Pohl acknowledged some confusion over the government’s proposed protective order but did not rule from the bench whether he was accepting it or would require changes. Connell said that, under the governing statue, the government's motion for a protective order queues up a dismissal of the case or other serious sanction if Pohl rejects the proposal.

All five defense teams believe that Pohl should dismiss the charges or remove the death penalty as a sentencing option. Groharing said it is incumbent upon the judge to work with the prosecution to find "creative" solutions that protect national security while allowing defense lawyers to do their jobs. He also said that the prosecution has provided the defense teams with the names of 25 individuals they are free to contact independently because the individuals are already known to be associated with the CIA program.

The lawyer for Mustafa al Hawsawi, Walter Ruiz, said it’s likely the defense teams would have to do some “soul-searching” if Pohl approved the substance of the government’s proposal to decide if they could ethically continue to work on the case under such restrictions.

“This is no way to try a capital case,” Ruiz said.
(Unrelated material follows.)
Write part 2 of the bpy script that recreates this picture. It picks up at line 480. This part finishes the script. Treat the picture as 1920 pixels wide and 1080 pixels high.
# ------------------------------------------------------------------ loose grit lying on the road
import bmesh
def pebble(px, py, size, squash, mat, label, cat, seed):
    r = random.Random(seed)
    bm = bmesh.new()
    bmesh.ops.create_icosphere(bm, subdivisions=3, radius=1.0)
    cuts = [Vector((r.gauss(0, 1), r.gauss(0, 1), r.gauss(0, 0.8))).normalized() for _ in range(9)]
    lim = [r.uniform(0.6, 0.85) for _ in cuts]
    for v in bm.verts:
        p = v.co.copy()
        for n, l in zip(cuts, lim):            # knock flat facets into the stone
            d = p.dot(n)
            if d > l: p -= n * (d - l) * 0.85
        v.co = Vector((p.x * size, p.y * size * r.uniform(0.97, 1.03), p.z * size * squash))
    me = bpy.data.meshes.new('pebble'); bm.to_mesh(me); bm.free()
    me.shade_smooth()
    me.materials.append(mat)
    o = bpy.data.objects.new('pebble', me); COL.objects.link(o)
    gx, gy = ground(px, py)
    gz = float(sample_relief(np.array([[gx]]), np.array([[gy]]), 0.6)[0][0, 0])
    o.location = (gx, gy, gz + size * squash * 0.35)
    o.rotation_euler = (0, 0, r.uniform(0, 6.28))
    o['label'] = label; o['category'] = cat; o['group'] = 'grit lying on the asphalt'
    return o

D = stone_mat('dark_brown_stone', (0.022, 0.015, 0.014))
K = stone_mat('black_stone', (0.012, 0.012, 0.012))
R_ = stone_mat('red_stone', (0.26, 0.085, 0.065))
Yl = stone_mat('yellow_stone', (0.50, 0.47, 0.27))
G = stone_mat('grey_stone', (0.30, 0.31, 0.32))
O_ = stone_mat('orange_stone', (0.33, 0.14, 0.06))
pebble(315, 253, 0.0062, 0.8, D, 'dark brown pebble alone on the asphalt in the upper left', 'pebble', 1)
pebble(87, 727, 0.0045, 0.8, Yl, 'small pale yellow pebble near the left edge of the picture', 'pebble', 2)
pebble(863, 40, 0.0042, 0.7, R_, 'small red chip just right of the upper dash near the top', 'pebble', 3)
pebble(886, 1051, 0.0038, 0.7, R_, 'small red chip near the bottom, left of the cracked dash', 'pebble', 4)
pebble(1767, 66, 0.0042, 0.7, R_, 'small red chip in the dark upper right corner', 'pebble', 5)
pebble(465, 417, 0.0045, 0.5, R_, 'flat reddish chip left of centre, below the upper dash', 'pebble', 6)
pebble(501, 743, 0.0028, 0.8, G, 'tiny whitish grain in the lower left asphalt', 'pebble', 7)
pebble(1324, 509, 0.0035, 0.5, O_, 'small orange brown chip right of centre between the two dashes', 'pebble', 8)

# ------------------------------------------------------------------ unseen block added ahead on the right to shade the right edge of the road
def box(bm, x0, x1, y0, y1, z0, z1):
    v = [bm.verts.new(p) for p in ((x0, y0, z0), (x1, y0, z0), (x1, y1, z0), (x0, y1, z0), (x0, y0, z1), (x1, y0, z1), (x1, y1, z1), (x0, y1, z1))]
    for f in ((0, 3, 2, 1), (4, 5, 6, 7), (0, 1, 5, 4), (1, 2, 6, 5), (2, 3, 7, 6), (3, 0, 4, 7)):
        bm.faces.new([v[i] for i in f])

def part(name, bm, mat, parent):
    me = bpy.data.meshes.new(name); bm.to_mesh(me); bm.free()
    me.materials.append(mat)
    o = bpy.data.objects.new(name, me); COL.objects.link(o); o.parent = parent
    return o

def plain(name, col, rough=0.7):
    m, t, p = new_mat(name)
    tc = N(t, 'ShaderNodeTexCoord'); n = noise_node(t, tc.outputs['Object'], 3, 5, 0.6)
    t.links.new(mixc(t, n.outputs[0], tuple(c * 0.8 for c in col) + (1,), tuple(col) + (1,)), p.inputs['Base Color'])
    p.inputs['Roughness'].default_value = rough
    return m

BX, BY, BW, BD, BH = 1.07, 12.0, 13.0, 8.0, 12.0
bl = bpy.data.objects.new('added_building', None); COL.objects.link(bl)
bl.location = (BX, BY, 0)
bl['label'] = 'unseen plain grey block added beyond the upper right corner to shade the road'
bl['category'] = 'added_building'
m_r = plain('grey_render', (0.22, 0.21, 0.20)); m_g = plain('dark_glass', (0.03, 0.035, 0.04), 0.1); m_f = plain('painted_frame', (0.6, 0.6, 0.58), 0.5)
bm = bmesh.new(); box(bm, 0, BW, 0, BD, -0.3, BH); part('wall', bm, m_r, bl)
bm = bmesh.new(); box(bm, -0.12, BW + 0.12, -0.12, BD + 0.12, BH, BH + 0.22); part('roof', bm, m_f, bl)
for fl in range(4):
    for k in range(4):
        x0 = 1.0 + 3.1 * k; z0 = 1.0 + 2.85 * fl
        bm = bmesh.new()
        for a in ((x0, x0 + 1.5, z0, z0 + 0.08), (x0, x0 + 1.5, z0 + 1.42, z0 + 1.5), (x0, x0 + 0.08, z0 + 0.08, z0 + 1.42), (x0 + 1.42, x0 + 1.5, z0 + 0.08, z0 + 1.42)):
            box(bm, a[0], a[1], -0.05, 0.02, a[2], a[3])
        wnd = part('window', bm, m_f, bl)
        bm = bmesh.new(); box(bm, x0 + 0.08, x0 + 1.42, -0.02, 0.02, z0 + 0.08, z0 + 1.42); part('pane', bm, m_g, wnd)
On Tuesday, Connell proceeded with a separate motion to convince Pohl to compel the government to provide the identities of CIA personnel involved with the interrogation program. While Pohl has approved most of the torture discovery as adequate, Connell said that the government's synopses of the individuals who had contact with the defendants at the black sites did not go through the substitutions-and-summaries process.

Connell argued that the prosecution should provide the names of these individuals to the defense teams or submit the document to Pohl along with the source materials for the judge to assess the adequacy of the evidence. This motion also remains pending.